Sunday, April 13, 2008

Biofuels, Food Prices and the Cost of "Fighting" Global Warming

The Stern Report argued that the cost of "fighting" global warming is low compared with the long term effect of rising temperatures while the most recent IPCC report argued that the cost of "inaction" on global warming was high. It is also suggested that tens, if not hundreds of millions of people may in time be negatively affected by inaction on the threat of global warming and that the world's poor are likely to be the one's most affected. Unfortunately, the immediate impact of converting food for fuel on global food prices, supposively to "fight" global warming, is in the short run threatening the well being of likely hundreds of millions of people, particularly the poor. As the Economist noted in a recent article, a dramatic increase in the use of corn for ethanol in the United States is likely responsible for the dramatic increase in the price of food across a number of food staples in the past year.

The increase in food prices has a disproportionate effect on the world's poor since the poor spend a higher percentage of their income on food. The steady decline in global food prices (more than 50% in real terms between 1960 and 2005) meant that the well-being of the world's poor increased significantly over that period. Unfortunately, the increase in global food prices since 2005 as a direct effect of the American biofuels program has wiped out more than half of the real decrease in global food prices since 1960. The effect of rapidly rising food prices has caused food riots in a number of poor countries around the world. Unfortunately, governments in a number of countries have responded by restricting food exports. While restricting food exports may have a modest effect on lowering food prices in such countries in the short term, the mid-term effect will perversely be to reduce incentives for farmers to increase food production thus resulting in higher prices for food than what otherwise would have been the case. The case of Ukranian farmers destroying $100 million worth of food earlier this year because they were prohibited from exporting their production is a very visible case in point of such policies.
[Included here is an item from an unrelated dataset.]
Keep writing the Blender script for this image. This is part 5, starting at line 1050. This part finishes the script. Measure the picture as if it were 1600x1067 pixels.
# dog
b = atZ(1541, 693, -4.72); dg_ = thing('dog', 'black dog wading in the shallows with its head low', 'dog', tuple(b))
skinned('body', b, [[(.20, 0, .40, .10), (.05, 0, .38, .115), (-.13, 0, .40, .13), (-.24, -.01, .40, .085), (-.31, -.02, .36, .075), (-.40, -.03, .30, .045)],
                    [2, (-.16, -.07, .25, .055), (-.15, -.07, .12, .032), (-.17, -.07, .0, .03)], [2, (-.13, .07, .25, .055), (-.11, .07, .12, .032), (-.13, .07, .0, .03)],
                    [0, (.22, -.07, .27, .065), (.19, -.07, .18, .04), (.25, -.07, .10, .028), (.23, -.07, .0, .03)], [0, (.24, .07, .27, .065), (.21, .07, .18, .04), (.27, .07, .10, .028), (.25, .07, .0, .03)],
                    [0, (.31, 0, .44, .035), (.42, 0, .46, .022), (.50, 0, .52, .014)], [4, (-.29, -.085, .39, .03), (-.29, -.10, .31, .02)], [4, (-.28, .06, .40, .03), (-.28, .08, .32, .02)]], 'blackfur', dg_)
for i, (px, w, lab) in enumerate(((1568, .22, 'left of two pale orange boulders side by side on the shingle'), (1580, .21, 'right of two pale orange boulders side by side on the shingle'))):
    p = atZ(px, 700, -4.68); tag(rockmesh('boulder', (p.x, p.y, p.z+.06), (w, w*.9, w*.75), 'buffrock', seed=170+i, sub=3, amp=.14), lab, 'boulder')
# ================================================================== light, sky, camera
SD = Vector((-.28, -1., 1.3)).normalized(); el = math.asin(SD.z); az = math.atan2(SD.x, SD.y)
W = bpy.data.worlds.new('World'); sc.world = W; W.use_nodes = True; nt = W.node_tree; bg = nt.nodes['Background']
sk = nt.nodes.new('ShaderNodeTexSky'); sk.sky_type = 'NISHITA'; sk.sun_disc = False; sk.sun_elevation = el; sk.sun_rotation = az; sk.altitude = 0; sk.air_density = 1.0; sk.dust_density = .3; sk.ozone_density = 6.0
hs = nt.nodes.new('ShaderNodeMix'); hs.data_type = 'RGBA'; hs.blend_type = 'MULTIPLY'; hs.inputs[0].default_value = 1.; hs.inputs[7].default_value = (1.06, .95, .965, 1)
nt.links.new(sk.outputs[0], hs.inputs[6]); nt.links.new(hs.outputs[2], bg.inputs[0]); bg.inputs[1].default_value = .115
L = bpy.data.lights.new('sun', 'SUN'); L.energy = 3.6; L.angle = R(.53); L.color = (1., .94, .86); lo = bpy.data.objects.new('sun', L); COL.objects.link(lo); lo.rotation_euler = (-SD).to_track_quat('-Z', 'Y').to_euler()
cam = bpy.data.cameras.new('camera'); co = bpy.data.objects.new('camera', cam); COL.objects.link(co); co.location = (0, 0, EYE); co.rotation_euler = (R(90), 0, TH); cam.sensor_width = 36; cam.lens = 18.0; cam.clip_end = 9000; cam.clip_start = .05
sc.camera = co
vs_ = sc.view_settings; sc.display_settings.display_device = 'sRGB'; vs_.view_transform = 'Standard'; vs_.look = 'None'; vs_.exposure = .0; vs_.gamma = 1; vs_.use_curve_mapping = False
We thus have a clear and early acid test of the eventual cost of "fighting" global warming. The "low" cost of "fighting" global warming has upfront been revealed to have a very high cost indeed, with this cost disproportionately being borne by the world's poorest people. Of course, environmentalists argue that the "right" policies can ease the transfer from fossil-based fuels to more green sources of energy. While it is impossible to argue against the good intentions of such people, in reality policy initiatives produce winners and losers and the winners are the ones better organized to shape the policy in the first place. As more policy is developed to "fight" global warming, the benefits of this policy will accrue to the well off and the costs will be apportioned to the world's poor.